Over the years, the band has appeared at dozens of international music festivals in major venues across the United States, Europe, and Australia, and on ten international broadcasts of A Prairie Home Companion. KCB provided the musical accompaniment for The Fool and the Flying Ship, a 1991 video featuring Robin Williams, played an integral rode in Joel Grey’s Borscht Capades ’94, and performed the music for the much-acclaimed American Repertory Theatre production, Shlemiel the First. Since the late 1990s, Itzhak Perlman has featured KCB in his CD, video, and touring project, In the Fiddler’s House, including performances at Wolf Trap, Great Woods, Radio City Music Hall, the Ravinia Festival, the Saratoga Music Festival, Moscow’s Barvikha Concert Hall, the Mizner Park Amphitheatre in Boca Raton, and the Mann Music Center (Philadelphia).

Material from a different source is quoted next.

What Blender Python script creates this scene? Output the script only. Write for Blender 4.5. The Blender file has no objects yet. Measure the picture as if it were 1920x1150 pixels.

In December 2002, the KCB performed a concert of orchestral arrangements of klezmer and Yiddish music with the Atlanta Symphony Orchestra. In 1988, world-renowned choreographer Bill T. Jones choreographed a piece based on music from their CD, A Jumpin’ Night in the Garden of Eden, for the Boston Ballet. Recently, the band re-joined Itzhak as an integral part of his cantorial/Hassidic/klezmer/Yiddish folk music project, Eternal Echoes, and received rave reviews for their recent Sony CD release and live concert performances, including Boston’s Symphony Hall, Brooklyn’s Barclay’s Center, and the Hollywood Bowl. The band is soon to be featured in Rejoice!, a full-length PBS Great Performances music special.